2. Iran will continue all nuclear research.

3. Every Iranian nuclear facility including the one at Fordo will remain open.

4. Not only will the Arak heavy water facility remain open, it will be upgraded with help from the P5+1.

In other words, the Iranian nuclear weapons program remains up and running.

Late yesterday afternoon the Obama White House published a list of specific details that it says that the Iranians agreed to. It is pointless to even go into this today because Zarif has already angrily tweeted that the list is a fraud–that Iran has not yet agreed to any of items on the list. 
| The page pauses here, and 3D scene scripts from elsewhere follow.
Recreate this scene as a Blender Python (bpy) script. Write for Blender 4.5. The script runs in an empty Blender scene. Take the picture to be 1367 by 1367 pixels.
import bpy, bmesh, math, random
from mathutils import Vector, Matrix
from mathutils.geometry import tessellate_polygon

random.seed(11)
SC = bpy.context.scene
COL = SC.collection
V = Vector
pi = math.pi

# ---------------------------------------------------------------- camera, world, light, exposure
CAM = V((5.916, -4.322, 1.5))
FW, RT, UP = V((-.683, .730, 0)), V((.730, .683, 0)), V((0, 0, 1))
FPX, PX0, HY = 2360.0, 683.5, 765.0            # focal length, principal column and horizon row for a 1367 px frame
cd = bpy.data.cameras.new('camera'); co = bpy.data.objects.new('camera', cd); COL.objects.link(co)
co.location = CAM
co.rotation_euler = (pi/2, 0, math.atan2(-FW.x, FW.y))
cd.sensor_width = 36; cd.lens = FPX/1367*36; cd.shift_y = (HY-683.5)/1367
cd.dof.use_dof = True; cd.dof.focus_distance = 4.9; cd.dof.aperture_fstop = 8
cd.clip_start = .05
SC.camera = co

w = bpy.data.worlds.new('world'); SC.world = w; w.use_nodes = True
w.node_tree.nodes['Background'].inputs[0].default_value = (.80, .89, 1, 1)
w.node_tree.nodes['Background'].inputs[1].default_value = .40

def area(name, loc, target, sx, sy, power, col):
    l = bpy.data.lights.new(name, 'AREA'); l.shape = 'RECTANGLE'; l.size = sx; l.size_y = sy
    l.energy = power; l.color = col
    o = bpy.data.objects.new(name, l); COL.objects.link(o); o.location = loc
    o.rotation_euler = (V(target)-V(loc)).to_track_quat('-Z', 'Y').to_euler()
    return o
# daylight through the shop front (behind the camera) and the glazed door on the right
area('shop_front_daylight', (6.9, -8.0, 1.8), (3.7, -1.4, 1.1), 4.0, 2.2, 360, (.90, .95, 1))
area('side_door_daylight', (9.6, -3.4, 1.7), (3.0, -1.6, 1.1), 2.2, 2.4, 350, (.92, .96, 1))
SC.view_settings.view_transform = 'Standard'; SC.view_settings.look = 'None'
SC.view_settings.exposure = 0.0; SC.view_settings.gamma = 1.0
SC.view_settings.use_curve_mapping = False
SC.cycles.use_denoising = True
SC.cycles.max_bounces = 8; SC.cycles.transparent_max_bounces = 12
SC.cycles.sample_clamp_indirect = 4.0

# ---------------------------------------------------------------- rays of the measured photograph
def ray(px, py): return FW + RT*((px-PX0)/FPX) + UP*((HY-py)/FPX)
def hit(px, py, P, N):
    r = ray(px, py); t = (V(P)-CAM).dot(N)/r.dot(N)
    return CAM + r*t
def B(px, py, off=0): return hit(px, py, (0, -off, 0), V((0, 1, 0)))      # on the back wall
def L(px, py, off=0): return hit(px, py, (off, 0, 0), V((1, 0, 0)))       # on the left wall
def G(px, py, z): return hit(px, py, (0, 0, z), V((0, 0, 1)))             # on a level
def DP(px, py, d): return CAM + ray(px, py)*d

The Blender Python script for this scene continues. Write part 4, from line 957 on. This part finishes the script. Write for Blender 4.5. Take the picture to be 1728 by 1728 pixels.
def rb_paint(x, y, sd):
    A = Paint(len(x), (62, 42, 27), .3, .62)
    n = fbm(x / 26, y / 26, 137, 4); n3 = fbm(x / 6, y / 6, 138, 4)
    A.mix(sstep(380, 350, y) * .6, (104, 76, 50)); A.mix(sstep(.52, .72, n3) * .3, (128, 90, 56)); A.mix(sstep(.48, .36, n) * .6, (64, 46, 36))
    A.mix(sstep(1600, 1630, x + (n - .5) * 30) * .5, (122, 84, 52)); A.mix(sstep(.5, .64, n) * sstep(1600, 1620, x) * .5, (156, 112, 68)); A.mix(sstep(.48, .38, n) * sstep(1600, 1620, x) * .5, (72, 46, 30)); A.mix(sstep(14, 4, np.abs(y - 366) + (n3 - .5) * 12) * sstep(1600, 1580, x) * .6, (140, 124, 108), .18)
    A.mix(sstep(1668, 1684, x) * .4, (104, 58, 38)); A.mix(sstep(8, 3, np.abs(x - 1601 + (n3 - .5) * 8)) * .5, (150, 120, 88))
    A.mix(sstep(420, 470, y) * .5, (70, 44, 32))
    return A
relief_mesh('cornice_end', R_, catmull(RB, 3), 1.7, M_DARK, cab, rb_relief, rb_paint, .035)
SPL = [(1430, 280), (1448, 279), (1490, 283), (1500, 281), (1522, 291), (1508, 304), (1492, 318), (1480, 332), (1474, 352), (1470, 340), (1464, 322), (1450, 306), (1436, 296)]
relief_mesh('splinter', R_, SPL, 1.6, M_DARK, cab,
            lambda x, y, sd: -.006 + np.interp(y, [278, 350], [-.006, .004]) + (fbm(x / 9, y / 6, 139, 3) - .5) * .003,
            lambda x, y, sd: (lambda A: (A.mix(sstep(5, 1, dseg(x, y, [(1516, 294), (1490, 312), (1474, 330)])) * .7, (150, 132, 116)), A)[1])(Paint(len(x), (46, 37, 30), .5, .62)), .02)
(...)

It reminds your humble servant of a blog I wrote back on November 26, 2013 when “negotiations” opened in Geneva:

“In a virtually unreported piece of news yesterday, there are wide discrepancies between “the English version” of the agreement reached in Geneva with Iran, and “the Farsi version” being circulated in Iran by the Iranian Foreign Ministry which made and signed the agreement. Specifically, the Farsi version makes no mention of freezing anything, includes no references to schedules and commitments, and does not include any Iranian pledge not to install new “next-generation” centrifuges.  According the English version of the agreement, the Iranians promised to submit detailed descriptions of Iranian nuclear sites and activities to the IAEA within 90 days; according to the Farsi version there is no time limit.”

And it is completely pointless to point out that virtually every red line that President Obama set for negotiations in terms of what Iran could not be permitted to have, Iran has succeeded in getting.

What has happened in Lausanne is an appeasement of the first order. Neville Chamberlain would have been proud.